Starting from the context and compositionality principles, and the idea of a systematic theory of meaning in the Tarski–Davidson tradition, Gaskin argues that the sentence is the primary unit of linguistic meaning, and that the main aspects of meaning, sense and reference, are themselves theoretical posits. Ontology, which is correlative with reference, emerges as language-driven. This linguistic idealism is combined with a realism that accepts the objectivity of science, and it is accordingly distinguished from empirical pragmatism. Gaskin contends that there is a basic metaphysical level at which everything is expressible in language; but the vindication of linguistic idealism is nuanced inasmuch as there is also a derived level, asymmetrically dependant on the basic level, at which reality can break free of language and reach into the realms of the unnameable and indescribable.

Language and World will be of interest to scholars and advanced students working in metaphysics, philosophy of language, and linguistics.

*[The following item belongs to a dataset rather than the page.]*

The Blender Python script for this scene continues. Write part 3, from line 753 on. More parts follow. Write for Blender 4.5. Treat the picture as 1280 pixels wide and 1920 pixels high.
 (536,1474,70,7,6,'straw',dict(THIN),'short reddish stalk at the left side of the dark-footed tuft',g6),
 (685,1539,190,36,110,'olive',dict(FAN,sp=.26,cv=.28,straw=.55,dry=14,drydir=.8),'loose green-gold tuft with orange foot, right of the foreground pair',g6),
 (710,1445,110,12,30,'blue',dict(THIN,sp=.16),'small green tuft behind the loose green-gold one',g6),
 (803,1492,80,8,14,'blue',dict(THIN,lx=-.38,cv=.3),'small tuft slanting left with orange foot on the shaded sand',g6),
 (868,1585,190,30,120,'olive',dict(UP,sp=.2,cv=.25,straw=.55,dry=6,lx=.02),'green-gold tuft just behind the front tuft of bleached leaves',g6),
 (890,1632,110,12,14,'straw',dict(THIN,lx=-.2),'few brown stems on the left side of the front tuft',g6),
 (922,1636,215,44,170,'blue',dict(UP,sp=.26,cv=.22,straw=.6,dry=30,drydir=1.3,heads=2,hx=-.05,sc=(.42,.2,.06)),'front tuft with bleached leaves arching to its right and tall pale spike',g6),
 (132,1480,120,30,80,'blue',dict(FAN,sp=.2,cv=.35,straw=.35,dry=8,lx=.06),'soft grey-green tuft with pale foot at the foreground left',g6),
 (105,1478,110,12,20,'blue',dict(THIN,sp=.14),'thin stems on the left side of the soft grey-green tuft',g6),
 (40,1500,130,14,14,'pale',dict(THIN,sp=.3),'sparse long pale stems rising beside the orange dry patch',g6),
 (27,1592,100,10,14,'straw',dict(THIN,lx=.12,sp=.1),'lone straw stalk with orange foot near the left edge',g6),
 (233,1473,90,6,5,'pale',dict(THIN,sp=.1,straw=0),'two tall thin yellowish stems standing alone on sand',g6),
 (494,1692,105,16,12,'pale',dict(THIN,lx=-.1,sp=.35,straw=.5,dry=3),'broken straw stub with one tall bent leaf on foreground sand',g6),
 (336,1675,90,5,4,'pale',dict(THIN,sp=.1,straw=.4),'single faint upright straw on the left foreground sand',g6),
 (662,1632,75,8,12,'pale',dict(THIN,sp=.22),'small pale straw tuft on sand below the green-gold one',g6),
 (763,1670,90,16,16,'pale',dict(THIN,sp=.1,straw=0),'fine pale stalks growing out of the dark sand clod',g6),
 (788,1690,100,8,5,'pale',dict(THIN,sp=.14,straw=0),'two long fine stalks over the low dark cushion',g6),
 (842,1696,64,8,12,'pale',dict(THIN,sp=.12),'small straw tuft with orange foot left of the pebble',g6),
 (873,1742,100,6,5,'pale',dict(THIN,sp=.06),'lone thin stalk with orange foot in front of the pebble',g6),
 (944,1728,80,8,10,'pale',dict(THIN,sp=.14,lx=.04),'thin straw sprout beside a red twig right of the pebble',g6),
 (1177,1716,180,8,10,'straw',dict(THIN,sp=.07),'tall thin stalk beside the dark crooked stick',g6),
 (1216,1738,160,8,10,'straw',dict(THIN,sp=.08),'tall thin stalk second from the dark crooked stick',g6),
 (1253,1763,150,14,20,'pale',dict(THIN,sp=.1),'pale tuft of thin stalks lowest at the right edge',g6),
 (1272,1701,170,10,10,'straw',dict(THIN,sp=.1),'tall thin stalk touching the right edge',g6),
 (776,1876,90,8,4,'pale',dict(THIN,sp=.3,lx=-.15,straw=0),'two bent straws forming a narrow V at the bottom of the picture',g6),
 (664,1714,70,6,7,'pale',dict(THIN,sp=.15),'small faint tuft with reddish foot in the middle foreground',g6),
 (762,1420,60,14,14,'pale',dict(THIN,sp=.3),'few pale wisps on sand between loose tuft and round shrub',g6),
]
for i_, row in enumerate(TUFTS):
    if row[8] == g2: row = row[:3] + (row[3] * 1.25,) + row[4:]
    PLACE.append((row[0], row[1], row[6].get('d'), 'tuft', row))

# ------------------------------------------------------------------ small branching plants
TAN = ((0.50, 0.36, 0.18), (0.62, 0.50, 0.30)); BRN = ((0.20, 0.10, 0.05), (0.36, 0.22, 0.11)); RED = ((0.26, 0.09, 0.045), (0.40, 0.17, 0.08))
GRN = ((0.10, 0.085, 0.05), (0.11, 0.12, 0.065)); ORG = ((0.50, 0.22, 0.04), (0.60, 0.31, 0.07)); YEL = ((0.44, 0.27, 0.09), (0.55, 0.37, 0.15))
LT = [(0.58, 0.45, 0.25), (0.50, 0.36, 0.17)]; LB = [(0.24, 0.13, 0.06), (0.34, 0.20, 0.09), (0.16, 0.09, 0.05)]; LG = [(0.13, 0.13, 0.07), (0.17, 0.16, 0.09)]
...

Richard Gaskin is Professor of Philosophy at the University of Liverpool. He has published extensively in metaphysics, philosophy of language, philosophy of literature, and literary criticism. His main book publications include Experience and the World’s Own Language: A Critique of John McDowell’s Empiricism (2006), The Unity of the Proposition (2008), Language, Truth, and Literature: A Defence of Linguistic Idealism (2013), Tragedy and Redress in Western Literature: A Philosophical Perspective (Routledge 2018).